Nature Notes

Vol. IX January, 1931 No. 1


All the bears are now tucked in for their regular winter's sleep - that is all but one. At least he was the proverbial exception to this rule a few days ago though by the time you read this even he probably has hibernated. At any rate his stubborness in this regard was probably prompted by the continued handouts that were available at the hotel. One might say that this illustrates a principle that applies to human beings as well. For where food is plentiful and the weather mild, such as along the shores of Puget Sound at the lower elevations, bears do not hibernate -- or at least their winter's sleep is fitful -- during the winter. Where the weather is severe during the winter and food scarce as is the case on "The Mountain" bears hibernate ever the lean period. Such is probably the case with this stubborn bear who found an easy food supply in the garbage cans back of the hotel, so he remained awake for a much longer period than customary.

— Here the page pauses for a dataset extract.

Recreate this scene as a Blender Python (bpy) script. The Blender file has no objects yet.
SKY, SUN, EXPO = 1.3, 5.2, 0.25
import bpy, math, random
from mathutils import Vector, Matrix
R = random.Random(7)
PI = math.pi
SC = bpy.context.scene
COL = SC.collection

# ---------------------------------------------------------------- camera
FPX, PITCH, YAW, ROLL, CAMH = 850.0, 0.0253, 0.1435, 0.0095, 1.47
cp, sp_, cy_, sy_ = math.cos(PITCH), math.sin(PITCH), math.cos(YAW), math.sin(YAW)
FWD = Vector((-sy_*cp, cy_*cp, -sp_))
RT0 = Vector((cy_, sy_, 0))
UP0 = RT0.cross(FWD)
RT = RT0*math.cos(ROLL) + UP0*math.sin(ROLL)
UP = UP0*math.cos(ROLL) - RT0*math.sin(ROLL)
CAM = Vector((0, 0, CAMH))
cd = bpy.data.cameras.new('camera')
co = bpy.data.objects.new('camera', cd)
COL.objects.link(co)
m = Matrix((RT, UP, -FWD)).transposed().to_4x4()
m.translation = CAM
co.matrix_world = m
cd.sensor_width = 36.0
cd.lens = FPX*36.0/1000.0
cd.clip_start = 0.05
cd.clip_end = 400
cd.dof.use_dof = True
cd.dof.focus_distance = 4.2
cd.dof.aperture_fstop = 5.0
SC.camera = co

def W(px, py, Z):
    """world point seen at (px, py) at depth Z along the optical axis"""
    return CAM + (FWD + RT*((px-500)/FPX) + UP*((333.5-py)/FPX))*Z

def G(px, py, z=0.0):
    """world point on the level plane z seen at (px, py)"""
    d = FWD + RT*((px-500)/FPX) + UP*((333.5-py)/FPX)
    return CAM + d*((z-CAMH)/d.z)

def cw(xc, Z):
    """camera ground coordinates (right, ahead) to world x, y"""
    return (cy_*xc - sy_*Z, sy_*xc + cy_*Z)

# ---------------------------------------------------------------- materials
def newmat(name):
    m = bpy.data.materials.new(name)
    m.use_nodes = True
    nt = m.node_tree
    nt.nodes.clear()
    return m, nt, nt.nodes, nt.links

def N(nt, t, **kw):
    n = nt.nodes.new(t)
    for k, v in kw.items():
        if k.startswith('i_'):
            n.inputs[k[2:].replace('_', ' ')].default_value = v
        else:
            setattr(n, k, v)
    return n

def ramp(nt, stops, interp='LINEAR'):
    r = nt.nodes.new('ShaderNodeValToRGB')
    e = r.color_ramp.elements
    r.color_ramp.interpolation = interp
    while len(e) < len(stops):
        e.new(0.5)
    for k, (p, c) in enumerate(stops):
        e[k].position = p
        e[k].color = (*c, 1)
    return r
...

Thus in the old days when pioneer hardships were the rule the settlers looked warily to winter and made plans accordingly, accumulating and storing up necessary foodstuffs for that lean period. Now, in most parts of our country, with transportation facilities well developed and other methods by which food and clothing may be readily and easily obtained most of us do not feel the necessity of "putting down" various sorts of foods or storing up large quantities of edibles for winter use. There is usually a grocery store where necessities for our tables may be obtained. So, in a measure even we do not, like the bear mentioned, find it necessary to "hibernate" as did our forefathers in the early days.

Some time ago, when the new power line was being constructed along the Nisqually River bar, one of the linemen had a very interesting experience. It had been snowing for several weeks. The ground was well covered. The bears had either hibernated or were busy looking for suitable dens. One of the men, preceding the general crew, climbed to the top of a large prostrate fir log and leaped to the ground on the other side -- and immediately found himself in the midst of a sudden snowstorm. For a bear had chosen the overhanging sides of the giant trunk as a place to spend the winter and the snows had completely covered him up, obscuring him from view. Imagine the lineman's surprise when the impact of his body, as he jumped to the ground, suddenly caused the snowdrift at his side to rise in a variety of contortions that would have done credit to a minor earthquake. And then imagine his consternation when from amid the maelstrom of flying snow emerged the form of an angry bear. At least we suppose he was angry for who likes to be awakened in such a manner from the beginning of a sound sleep? My informant neglected to go into much detail regarding the actions of the lineman when the significance of the situation dawned upon him. However, we will leave that part of the episode to your own imagination.